Michael Harvey, chief operating officer of the Northwest Arkansas Council, said a lack of warehouse space is also a hindrance to growth for businesses already here. Along those lines, Bailey with Arkansas Refrigerated said the lack of usable warehouse space has made doing business here more difficult.

“I don’t think we’ve necessarily missed business, but we’ve had to work a lot harder at getting the business we do have because of the shortage,” he said. “We’ve been pretty creative with the space, retrofitting, etc.”

In trying to help address the shortage, Harvey is bringing developers and city leaders together to discuss a partnership to put more speculative warehouse buildings on city-owned properties that are hard to market.

“I put together a group of guys and we’re talking about it. I’ve made them aware of the issue,” Harvey said. “You may have a (city-owned) site that’s getting isolated, a 10 to 15 acre site, and it might be better served if you put a spec building on it. It might be more marketable.”

Harvey believes the partnerships will result in more warehouse space in the coming months.

“If it’s a 12-step process, we’re definitely out of step one. We’re not in denial here that we got a problem. We’re actively working on it,” he said. “Hopefully bright and sunny days are ahead in terms of us being able to get some more of this product online and help alleviate this issue.”

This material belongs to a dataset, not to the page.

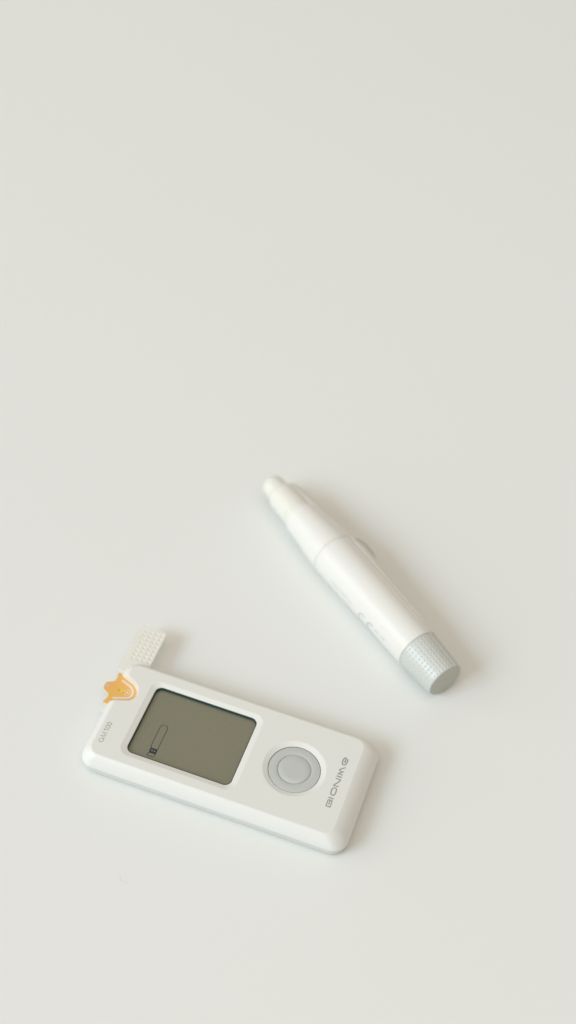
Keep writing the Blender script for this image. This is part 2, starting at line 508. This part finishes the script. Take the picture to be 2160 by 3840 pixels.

As for Stokes, his company will soon move into the remaining 20,000 square feet of warehouse space in their current location, bringing them up to 80,000 square feet. He thinks that will be enough for the next several years. After that, he’s not sure, but said he has learned a valuable lesson and will always do whatever it takes to keep his product warehoused in Northwest Arkansas.

“A mentor of mine, with a million dollar apparel company in NC, told me ‘never lose sight of your product,’ and I’ve taken that to heart,” Stokes said. “That means, we’re going to do every bit of the process. We’re going to warehouse, we’re going to distribute, we’re going to do light manufacturing. We’re going to see the product. We’re the only ones that really care about it. That’s the way it should be… So, (warehousing here) is very important.”